Brancaccio: I was looking at this report from Goldman Sachs late last year that shows that incumbent U.S. presidents tend to win — unless there’s an economic downturn. The statistics don’t show an economic downturn. But there’s also the perception of the economy that voters have.

Bremmer: Well, incumbents aren’t usually running against former presidents. That’s No. 1. Usually the basic information environment is not contested. That’s No. 2. And usually the president isn’t 81. If [Donald] Trump wasn’t running against him, everyone would say [Joe] Biden shouldn’t be running, he’s not going to make it to 86 to finish out a second term. But all of that goes out the window when your former president that is running refused to accept a free and fair transfer of power. I mean, my God, the former secretary of defense under Trump came out and said that Trump is a clear danger to the future of democracy. That should be — in a functional democracy, that would be the top thing that you’re actually debating. That is not what’s happening in the United States right now, which tells you about the crisis that’s presently going on politically in this country.

Brancaccio: I was desperate for even more doomscrolling, at least the audio version here from you. But I see that you seem to make the case that things might be looking up for the U.S.-China relationship.

Bremmer: Yeah, the most important geopolitical relationship in the world. The Chinese really don’t want any further crisis with the U.S. because their economy is performing so badly. And the United States dealing with the Middle East, dealing with Russia-Ukraine and in the middle of an election campaign — Biden wants to manage the relationship as well.
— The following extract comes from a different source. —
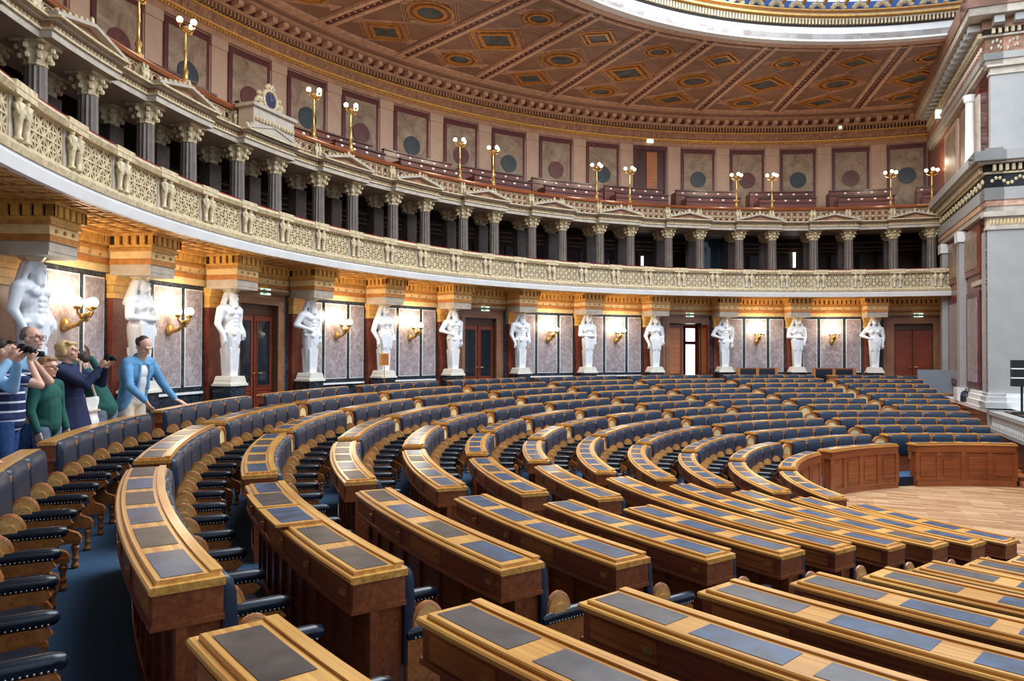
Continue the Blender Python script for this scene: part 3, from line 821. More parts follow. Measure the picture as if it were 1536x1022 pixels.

Brancaccio: Now, artificial intelligence. I mean, this is a list of geopolitical risks. Is this the year AI gets too big for its boots and causes some kind of existential threat?

Bremmer: Not existential. And I’m a big enthusiast about AI and what it can do to help the economy globally. But this is definitely a year where the technology that is driving AI is moving a lot faster than the ability to govern it. And that means that disinformation driven by AI, especially as it impacts elections, as well as the proliferation of dangerous AI technologies in the hands of actors, both government and nongovernment, that are willing to use it to threaten national security — that is becoming a risk in 2024.